Pas de doute, je vais le relire !

vendredi 16 août 2013

Guy Bedos : LE JOUR ET L'HEURE, Stock, 2008


Voilà un domaine, où je n'attendais pas forcément Guy Bedos, celui de la question du choix du jour et de l'heure de sa mort, tout du moins du choix de mourir dans la dignité.

Pour son premier roman, il se fait l'avocat de cette cause au travers de son personnage principal, metteur en scène ayant connu son heure de gloire, mais en "baisse de vitesse", mais surtout père aimant, peut-être même papa poule, de trois jeunes adultes. Malgré les réactions de ses enfants il ne changera pas d'avis, même s'il n'est pas forcément pressé, pressé de s'en aller. Car "Je veux mourir par amour de la vie. Debout".

Je me rends compte que cette présentation pourrait faire penser à un livre grave et triste. Au contraire et ce n'est pas étonnant quand on connaît l'humour sarcastique de l'auteur. Il a choisi de développer son sujet, en croisant le journal du père - que le fils découvre par hasard - et les réactions d'abord secrètes, puis partagées de ce dernier.  Un dialogue s'installe donc.

"Quant à toi, mon père, tu me désespères. Qu'est-ce qu'il te prend d'aller traîner du côté du supplément "ARGENT" du Monde ? Tu surveilles tes actions en Bourse, maintenant ? Ca te va bien ! Bonne idée d'aller te vautrer dans un dossier intitulé "Anticiper la dépendance". Sauf ton respect, tu cherches la merde, toi."

Ce n'est pas un grand roman. Mais c'est avec plaisir que je l'ai lu et je pourrais presque dire "entendu", tant le style rappelle le Bedos des one man show. Coups de gueule, émotion, humour, vacherie, tout y est.

dimanche 11 août 2013

Simonetta Greggio : L'ODEUR DU FIGUIER, Flammarion, 2011


Voilà cinq nouvelles qui méritent bien d'être réunies sous ce titre, tant le sud, la chaleur de l'été y sont présents.

Des gens ordinaires dont un événement, pas vraiment extraordinaire, vient bouleverser la vie, sans pour autant que celle-ci bascule du tout au tout, quoi que...
De petites histoires agréables qui se lisent rapidement, sans prise de tête.

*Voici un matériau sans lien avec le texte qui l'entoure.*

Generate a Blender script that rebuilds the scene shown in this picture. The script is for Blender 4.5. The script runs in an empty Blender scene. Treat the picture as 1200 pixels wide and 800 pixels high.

Un couple d'enseignants passant toutes leurs vacances dans une vieille maison pas loin de la mer, un vieux gronchon qui reste prisonnier de l'ascenseur de son immeuble en plein mois d'août,  un couple qui se retrouve après des années d'errances chacun de leur côté... Rien de bien enthousiasmant.

"Quand ils revenaient de la mer, brunis et asséchés par le soleil et le sel, ils étaient si crevés qu'ils n'avaient m'eme plus la force de se parler. Aveuglée par le sable et la sueur, Chiara se traînait jusqu'à la salle de bains pendant que Tsvi s'aspergeait avec le tuyau du jardin. Après seulement ils s'étendaient sur les chaises longues et, en soupirant de bien-être, ils échangeait les premiers mots. Tout bas, comme pour ne pas déranger les derniers sifflements des oiseaux dans les citronniers. Ils se tenaient pas la main dans le crépuscule, le regard perdu dans le vide".

Simonetta Greggio , née en 1961, est italienne, mais écrit en français.